Oil Prices Hold Steady Amid Heightened Geopolitical Tensions
Global oil markets showed little movement this week as traders balanced competing forces of potential supply disruption and future supply increases. The price of Brent crude, the international benchmark, remained steady despite significant geopolitical developments in a key oil-producing region.
Iranian Naval Drills Raise Tensions Near Critical Waterway
The stability in prices comes against a backdrop of rising tensions. Iran recently conducted naval exercises near the Strait of Hormuz. This narrow sea passage is one of the world’s most critical oil chokepoints. Roughly one-fifth of the world’s seaborne oil passes through the strait. Military activity there always draws the close attention of energy markets due to the risk of supply disruption.
These drills occurred just ahead of planned nuclear talks between Iran and the United States. The timing is seen as a show of force by Iran. For investors, it is a stark reminder that geopolitical risk remains a major factor in oil pricing. Any conflict or blockage in the Strait of Hormuz could immediately cause a sharp spike in global oil prices.
Traders Weigh Supply Risks Against Potential New Deals
Market participants are currently assessing two major opposing scenarios. On one side is the risk of supply loss from ongoing conflicts and tensions. On the other is the potential for a significant influx of new oil onto the market if diplomatic efforts succeed.
Analysts at Citi have provided a specific forecast on the potential downside. They predict that Brent crude could fall to a range of $60 to $62 per barrel by this summer. This prediction depends on two major geopolitical deals materializing. The first is a renewed nuclear agreement with Iran. The second is a resolution to the Russia-Ukraine conflict that leads to the easing of related sanctions.
A new nuclear deal would allow Iran to legally export significantly more of its crude oil to global markets. This would add fresh supply and increase competition. Similarly, a peace deal in Ukraine could lead to the normalization of Russian energy exports. This would further ease the tight supply conditions that have supported prices for the last two years.
A Market in Wait-and-See Mode
The current price steadiness indicates that the market is in a holding pattern. Traders are not yet betting heavily on either the high-risk or high-supply outcome. The immediate risks from the Iranian drills are providing a floor under prices. Meanwhile, the prospect of diplomatic breakthroughs is preventing prices from rallying higher.

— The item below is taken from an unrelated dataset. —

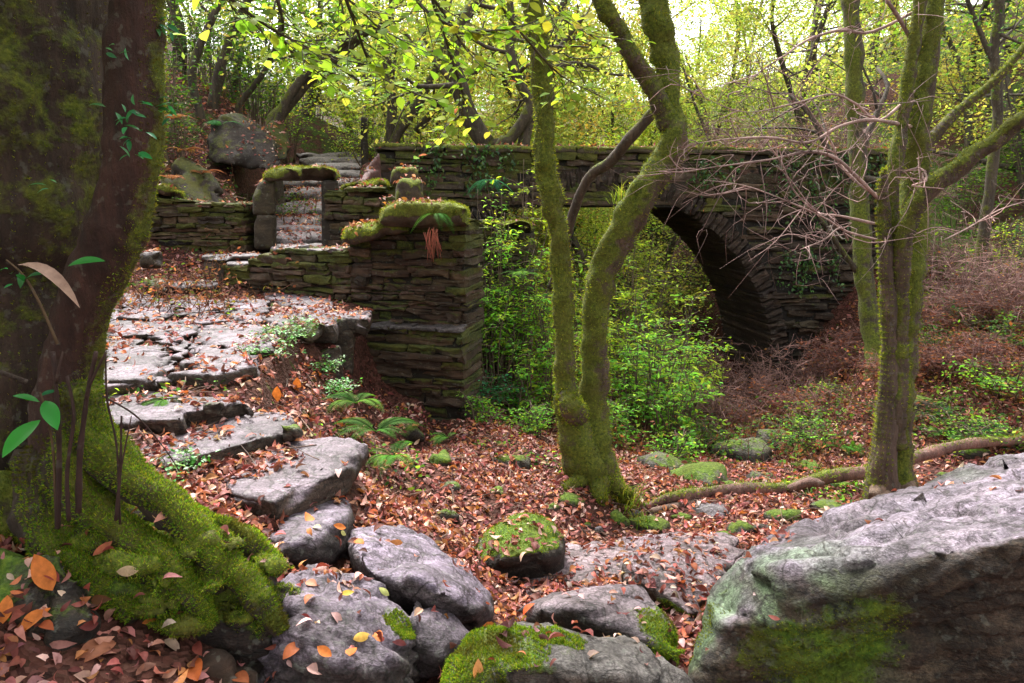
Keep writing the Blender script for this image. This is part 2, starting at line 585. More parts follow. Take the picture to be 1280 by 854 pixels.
def add_rock(name, label, cat, pts, edge=.045, seed=1, amp=.03, freq=3.0, smooth=3, base=GREY, side=(.12, .09, .075), moss=-.2, moss_up=0.0, moss_fn=None, group=None, strata=None, ridge=0.0, solid=True, mat=None):
    pts = np.asarray(pts, float)
    if cat in ('rock', 'boulder'):
        pts = pts.mean(0) + (pts - pts.mean(0)) * 1.06
    V, T, Nn = hull_rock(pts, edge, seed, amp, freq, smooth, strata, ridge)
    m = moss + moss_up * np.clip(Nn[:, 2], -.3, 1) + .45 * fbm(V * 2.0, 4, seed + 50)
    if moss_fn is not None:
        m = m + moss_fn(V, Nn)
    org = V.mean(0)
    org[2] = V[:, 2].min()
    b = MB()
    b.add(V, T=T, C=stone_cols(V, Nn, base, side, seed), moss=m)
    o = b.build(name, mat or M_ROCK, origin=org)
    tag(o, label, cat, group)
    if solid:
        remember(b)
    o_data[o.name] = (V, Nn, m)
    return o


o_data = {}


def slab_pts(poly, z, thick, shrink=.9, drop=(0, 0), tilt=(0, 0)):
    """top outline given in pixels at height z; the underside a little smaller"""
    top = np.array([PZ(px, py, z) for px, py in poly])
    c = top.mean(0)
    top[:, 2] += (top[:, 0] - c[0]) * tilt[0] + (top[:, 1] - c[1]) * tilt[1]
    mid = c + (top - c) * 1.0
    mid[:, 2] = top[:, 2] - thick * .45
    bot = c + (top - c) * shrink
    bot[:, 2] = top[:, 2] - thick
    inner = c + (top - c) * .55
    inner[:, 2] = top[:, 2] + .005
    return np.vstack([top, mid, bot, inner])


def blob(V, c, r):
    return np.exp(-((V - np.asarray(c)) ** 2).sum(1) / (r * r))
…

This situation highlights how sensitive the oil market is to geopolitical news. Prices can swing rapidly based on headlines from negotiation rooms or conflict zones. For general investors, it is a reminder that commodity investments carry unique risks. Unlike company stocks, their value is often tied directly to unpredictable international events.
The coming weeks will be crucial. Progress or failure in the U.S.-Iran talks will likely set the direction for the next major price move. Investors will be watching closely, knowing that the outcome will ripple through energy stocks, inflation rates, and the broader global economy.